Task material:
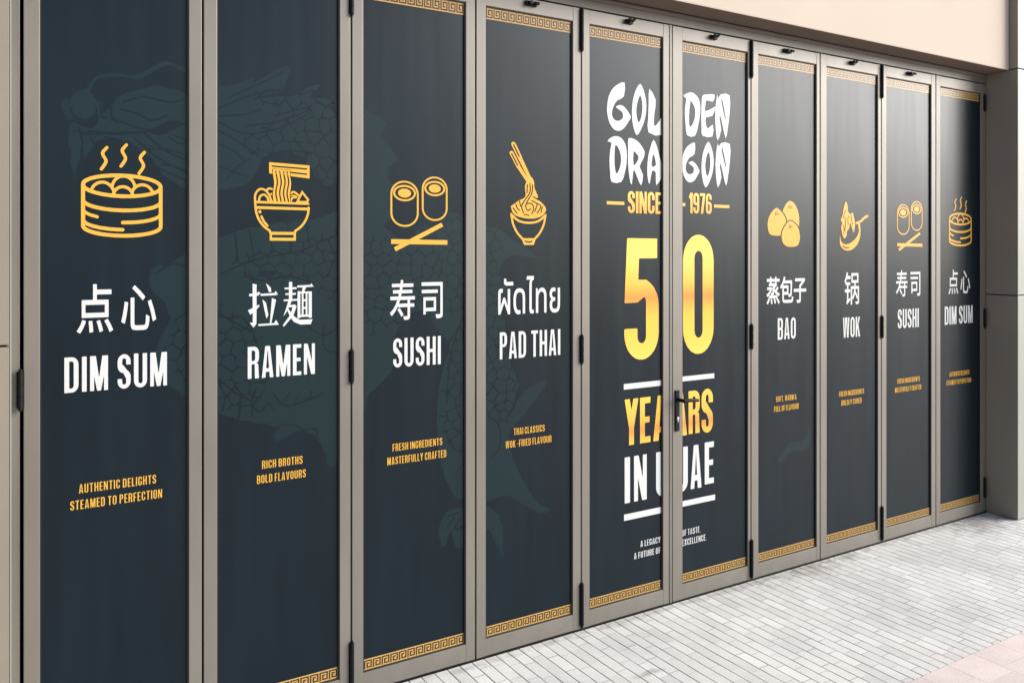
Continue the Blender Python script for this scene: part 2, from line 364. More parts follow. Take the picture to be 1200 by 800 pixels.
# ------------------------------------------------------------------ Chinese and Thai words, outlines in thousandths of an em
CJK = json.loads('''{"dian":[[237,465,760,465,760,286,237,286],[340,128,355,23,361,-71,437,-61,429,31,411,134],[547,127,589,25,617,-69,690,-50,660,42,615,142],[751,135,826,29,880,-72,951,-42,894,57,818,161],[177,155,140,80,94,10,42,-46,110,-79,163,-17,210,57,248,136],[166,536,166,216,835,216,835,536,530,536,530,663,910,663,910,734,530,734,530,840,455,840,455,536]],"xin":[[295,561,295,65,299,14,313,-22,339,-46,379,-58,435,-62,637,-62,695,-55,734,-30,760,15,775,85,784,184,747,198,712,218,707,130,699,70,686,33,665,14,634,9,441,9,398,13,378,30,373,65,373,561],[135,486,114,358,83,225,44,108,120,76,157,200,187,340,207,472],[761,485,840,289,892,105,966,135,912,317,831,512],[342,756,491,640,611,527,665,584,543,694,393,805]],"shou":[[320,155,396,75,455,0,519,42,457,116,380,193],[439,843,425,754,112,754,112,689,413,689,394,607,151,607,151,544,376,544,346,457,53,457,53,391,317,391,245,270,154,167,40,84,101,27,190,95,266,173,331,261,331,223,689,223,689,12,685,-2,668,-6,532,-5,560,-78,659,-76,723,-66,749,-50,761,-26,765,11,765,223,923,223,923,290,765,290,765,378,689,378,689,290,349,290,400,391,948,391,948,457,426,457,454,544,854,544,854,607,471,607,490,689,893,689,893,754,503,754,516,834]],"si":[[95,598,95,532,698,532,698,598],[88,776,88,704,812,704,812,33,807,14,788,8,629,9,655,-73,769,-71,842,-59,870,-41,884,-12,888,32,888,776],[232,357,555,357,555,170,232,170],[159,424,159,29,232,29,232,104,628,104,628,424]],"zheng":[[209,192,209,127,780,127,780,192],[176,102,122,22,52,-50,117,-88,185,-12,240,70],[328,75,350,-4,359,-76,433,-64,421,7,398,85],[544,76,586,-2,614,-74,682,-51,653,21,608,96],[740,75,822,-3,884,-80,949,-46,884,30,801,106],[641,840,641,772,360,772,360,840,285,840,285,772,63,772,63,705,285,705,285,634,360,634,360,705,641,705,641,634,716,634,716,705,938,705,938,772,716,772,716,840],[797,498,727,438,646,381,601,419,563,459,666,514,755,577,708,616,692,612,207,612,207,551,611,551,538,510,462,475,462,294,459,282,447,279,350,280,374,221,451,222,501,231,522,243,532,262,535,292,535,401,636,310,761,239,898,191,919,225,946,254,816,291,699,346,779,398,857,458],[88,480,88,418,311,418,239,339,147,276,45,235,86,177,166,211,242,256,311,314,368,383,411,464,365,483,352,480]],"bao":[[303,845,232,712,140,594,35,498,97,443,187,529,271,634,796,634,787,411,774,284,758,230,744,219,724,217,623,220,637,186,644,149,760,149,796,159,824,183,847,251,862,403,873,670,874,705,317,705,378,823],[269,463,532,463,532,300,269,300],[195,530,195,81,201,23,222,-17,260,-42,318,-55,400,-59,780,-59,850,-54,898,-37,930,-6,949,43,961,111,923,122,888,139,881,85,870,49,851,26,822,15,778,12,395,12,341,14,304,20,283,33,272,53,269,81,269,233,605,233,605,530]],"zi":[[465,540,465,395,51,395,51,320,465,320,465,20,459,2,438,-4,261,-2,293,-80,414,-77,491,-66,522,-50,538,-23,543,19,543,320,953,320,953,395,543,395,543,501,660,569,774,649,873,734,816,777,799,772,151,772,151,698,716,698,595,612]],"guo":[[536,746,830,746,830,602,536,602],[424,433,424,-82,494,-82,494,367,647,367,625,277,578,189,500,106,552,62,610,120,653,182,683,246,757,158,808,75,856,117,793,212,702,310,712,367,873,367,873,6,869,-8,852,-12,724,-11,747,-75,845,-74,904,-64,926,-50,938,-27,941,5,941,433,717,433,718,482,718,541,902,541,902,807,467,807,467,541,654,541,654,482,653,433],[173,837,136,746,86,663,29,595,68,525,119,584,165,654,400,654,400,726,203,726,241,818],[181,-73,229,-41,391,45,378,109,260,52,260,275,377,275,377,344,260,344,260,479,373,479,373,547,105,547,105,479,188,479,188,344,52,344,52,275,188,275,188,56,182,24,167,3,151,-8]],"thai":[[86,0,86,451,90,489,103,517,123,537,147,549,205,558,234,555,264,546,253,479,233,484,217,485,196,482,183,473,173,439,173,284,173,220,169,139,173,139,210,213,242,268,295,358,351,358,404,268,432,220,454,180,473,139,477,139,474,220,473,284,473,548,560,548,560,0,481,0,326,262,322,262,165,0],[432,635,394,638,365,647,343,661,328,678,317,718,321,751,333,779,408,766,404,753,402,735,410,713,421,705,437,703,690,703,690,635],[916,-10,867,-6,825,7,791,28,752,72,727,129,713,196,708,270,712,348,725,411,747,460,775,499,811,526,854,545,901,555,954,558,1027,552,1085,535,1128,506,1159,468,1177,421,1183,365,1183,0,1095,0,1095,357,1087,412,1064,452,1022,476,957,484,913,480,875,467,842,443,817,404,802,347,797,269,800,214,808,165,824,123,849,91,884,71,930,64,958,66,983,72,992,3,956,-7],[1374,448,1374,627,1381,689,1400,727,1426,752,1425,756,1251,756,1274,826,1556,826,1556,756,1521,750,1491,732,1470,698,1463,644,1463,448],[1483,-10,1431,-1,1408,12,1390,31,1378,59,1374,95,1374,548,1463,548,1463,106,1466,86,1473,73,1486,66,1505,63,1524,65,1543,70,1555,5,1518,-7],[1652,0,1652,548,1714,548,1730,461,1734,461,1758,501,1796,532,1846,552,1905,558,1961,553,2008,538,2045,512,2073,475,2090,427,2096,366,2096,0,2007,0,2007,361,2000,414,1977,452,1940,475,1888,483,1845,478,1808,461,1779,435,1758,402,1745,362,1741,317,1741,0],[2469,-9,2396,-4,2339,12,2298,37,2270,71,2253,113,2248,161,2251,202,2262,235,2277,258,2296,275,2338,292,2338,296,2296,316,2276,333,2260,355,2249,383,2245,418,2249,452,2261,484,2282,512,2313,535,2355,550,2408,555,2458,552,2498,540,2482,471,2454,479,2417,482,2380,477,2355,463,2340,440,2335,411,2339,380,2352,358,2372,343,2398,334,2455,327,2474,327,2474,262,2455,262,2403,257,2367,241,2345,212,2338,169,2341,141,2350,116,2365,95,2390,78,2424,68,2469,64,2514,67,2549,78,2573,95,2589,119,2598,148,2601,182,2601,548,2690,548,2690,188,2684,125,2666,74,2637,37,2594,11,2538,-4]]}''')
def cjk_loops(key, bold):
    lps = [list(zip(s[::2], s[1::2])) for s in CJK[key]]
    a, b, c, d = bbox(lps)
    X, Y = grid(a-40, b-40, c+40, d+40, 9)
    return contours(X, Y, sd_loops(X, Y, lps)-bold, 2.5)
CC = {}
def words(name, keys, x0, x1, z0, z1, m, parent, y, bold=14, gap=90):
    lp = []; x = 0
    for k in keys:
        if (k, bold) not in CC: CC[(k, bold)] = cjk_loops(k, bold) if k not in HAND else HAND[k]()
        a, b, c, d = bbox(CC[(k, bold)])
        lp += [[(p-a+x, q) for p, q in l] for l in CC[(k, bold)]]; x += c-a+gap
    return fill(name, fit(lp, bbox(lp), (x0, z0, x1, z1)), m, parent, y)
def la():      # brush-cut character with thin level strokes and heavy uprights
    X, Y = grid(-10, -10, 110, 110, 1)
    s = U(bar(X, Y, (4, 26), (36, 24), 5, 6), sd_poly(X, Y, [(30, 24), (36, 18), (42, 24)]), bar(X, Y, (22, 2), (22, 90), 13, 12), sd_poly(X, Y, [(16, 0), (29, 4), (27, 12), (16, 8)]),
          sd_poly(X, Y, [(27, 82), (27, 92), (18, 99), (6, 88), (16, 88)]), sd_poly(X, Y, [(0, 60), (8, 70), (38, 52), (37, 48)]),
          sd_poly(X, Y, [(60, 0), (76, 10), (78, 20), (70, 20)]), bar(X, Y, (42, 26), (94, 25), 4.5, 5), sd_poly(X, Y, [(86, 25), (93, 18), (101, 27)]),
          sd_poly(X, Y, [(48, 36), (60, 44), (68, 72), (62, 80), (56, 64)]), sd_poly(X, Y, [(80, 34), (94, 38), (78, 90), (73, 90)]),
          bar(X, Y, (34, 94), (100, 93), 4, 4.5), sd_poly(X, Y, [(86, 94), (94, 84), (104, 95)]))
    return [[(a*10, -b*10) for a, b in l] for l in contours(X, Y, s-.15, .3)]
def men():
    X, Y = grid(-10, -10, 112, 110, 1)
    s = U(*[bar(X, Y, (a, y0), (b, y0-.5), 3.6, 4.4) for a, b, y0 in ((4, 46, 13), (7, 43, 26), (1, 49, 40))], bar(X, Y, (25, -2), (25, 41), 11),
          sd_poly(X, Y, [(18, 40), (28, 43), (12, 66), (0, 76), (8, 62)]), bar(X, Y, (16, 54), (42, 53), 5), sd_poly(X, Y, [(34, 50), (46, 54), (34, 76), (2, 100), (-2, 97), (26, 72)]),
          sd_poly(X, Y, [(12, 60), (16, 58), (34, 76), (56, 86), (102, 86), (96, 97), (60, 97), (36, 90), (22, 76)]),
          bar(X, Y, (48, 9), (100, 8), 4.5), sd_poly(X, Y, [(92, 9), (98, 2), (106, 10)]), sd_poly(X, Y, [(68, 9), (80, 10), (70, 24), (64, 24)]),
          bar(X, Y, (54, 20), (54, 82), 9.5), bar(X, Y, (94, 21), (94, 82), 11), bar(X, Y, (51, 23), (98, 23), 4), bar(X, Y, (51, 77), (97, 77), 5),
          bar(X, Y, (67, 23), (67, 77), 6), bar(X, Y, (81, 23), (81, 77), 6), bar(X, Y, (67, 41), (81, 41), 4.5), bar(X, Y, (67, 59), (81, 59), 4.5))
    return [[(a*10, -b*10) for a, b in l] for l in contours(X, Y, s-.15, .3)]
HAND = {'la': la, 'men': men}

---

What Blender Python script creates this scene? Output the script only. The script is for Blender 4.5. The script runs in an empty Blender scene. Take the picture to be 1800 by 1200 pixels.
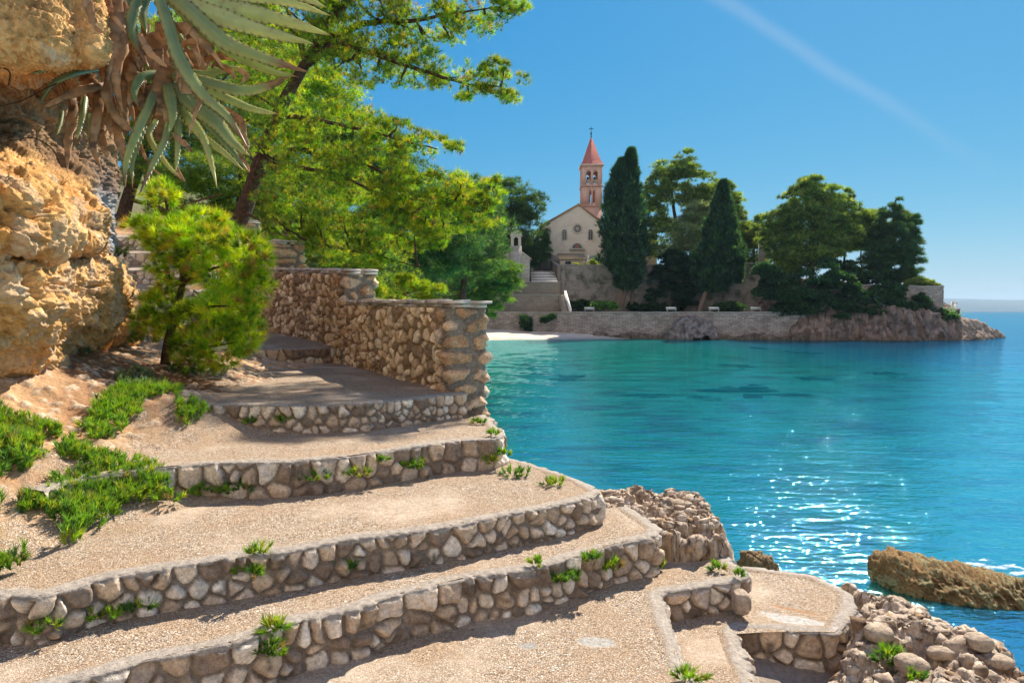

Task requirements: Pick out each line containing the string "Take" and copy it.

The result:
Continue the Blender Python script for this scene: part 2, from line 364. More parts follow. Take the picture to be 1200 by 800 pixels.
What Blender Python script creates this scene? Output the script only. The script is for Blender 4.5. The script runs in an empty Blender scene. Take the picture to be 1800 by 1200 pixels.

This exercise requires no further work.